I will talk about another area where I think we have been missing a trick, and I take my example from the United States. It is the concept of community development finance institutions. There are relatively few of these in the UK, but in the US they are common. Indeed, many of the states that are now capping payday lenders are able to do so because the CDFIs offer the alternative that some in this Chamber have talked about. CDFIs have a mission to provide financial products and services to people and communities underserved by traditional financial markets. They are sometimes banks, sometimes credit unions, sometimes loan funds and sometimes venture capital funds. Indeed, they account for a lot of the early start-up capital for new businesses in the US.

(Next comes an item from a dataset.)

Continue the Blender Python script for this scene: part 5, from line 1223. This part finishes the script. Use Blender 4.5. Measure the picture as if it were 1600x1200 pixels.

However, it is their commitment to distressed communities that sets them apart. For example, while a traditional credit union serves its members, a community development credit union is specifically targeted at a disadvantaged community. CDFIs are local institutions serving their local community, and members of the community usually serve on the boards. They are typically funded by outside investors. These could be social investors, who are seeking either no return or little return in financial terms but are looking for social and environment return. In the United States, they are frequently able to access capital from the Government. However, they are required, as they function, to be self-sufficient and to operate on commercial principles.

Your Lordships will be aware that we will soon know more about where the big high-street banks in the UK are actually lending their money and what types of loans they are making, be they small business loans, mortgages or unsecured loans. We will know it by bank and by postcode once a voluntary agreement, which is now in negotiation, is completed between the Treasury and the banks. We hope that the first data disclosures will be available before the year end. As noble Lords will remember, the Government promised to get this disclosure after the issue was forcefully raised in this House through proposed amendments to the Financial Services Bill. The Government promised this House that, if such a disclosure agreement could not be reached voluntarily, it would be mandated through an amendment to the banking reform Bill. However, it now looks as though that will not be necessary and that a solid and sound voluntary agreement will be in place very soon.

Those data should tell us whether the high-street banks are neglecting communities and, if so, which communities they are and where they are. If we identify vacuums, it strikes me that they will be the perfect space into which to introduce CDFIs. In the US, major banks that fail to lend in areas where they take deposits can, as it were, amend the situation by investing in a CDFI to do the job which they, the high-street banks, are reluctant or not equipped to do. That seems to be very right, as at least a part of banking is surely a utility service, and that can be recognised in the terms of the banking licence.

I anticipate that local authorities, charities and social enterprises could move into this CDFI space, supported by investment and technical know-how from the major banks. As I said before, a growing breed of investors—we see them becoming increasingly active in the City of London—are seeking not just economic returns but social and environmental returns for their money. This is a way for them to begin to participate in this kind of benefit to disadvantaged communities. I am very pleased that some of this is recognised in the report from the Parliamentary Commission on Banking Standards.

The CDFI world in the United States has assets under management exceeding $30 billion. It is a massive sector, stretched across the country. In the UK, we have just a scattering of institutions. However, they lent some £200 million in 2012, so they certainly have a foot on the ground, and they had some 33,000 customers. Many of those customers were social ventures but they were also micro-businesses and individuals. So far, they have been helped to the tune of some £60 million by the regional growth fund. The high-street banks have agreed in principle to refer to the CDFIs small businesses whose loan applications they have rejected, although I do not think that the referral system is working terribly well at the moment. However, there is the beginning of a relationship and a network between the existing banks, the major banks and the existing CDFIs, and we can start to build on that. It is crucial that we find ways to bring disadvantaged communities into the economic mainstream, as that will enable people to empower themselves in their lives and contribute to the economy.

The period of banking reform that we are going through at the moment comes together with new regulators, who have a new attitude. Both the FCA and the PRA have taken up the cause of diversity and competition in a way unheard of in the past. All these things have created a window of opportunity. However, if we do not seize that window and try to make sure that over the coming years we create the necessary network to provide banking services and credit to all the communities in our country, we will lose it, because there are plenty of naysayers who are happy to write off both disadvantaged individuals and disadvantaged communities.

I am therefore arguing for a concentrated effort to accelerate the growth of CDFIs, and credit unions are a part of that. I echo the call of the Parliamentary Commission on Banking Standards to the Government to look at tax incentives and other mechanisms to boost investment in these bodies. If we find from data disclosure that the high-street banks are essentially neglecting certain communities, it seems to me that the moral case is made for those banks to step in voluntarily, support CDFIs and make sure that no one falls through the cracks. If they will not do it voluntarily, let us do it by making sure that it is done under the terms of their banking licence.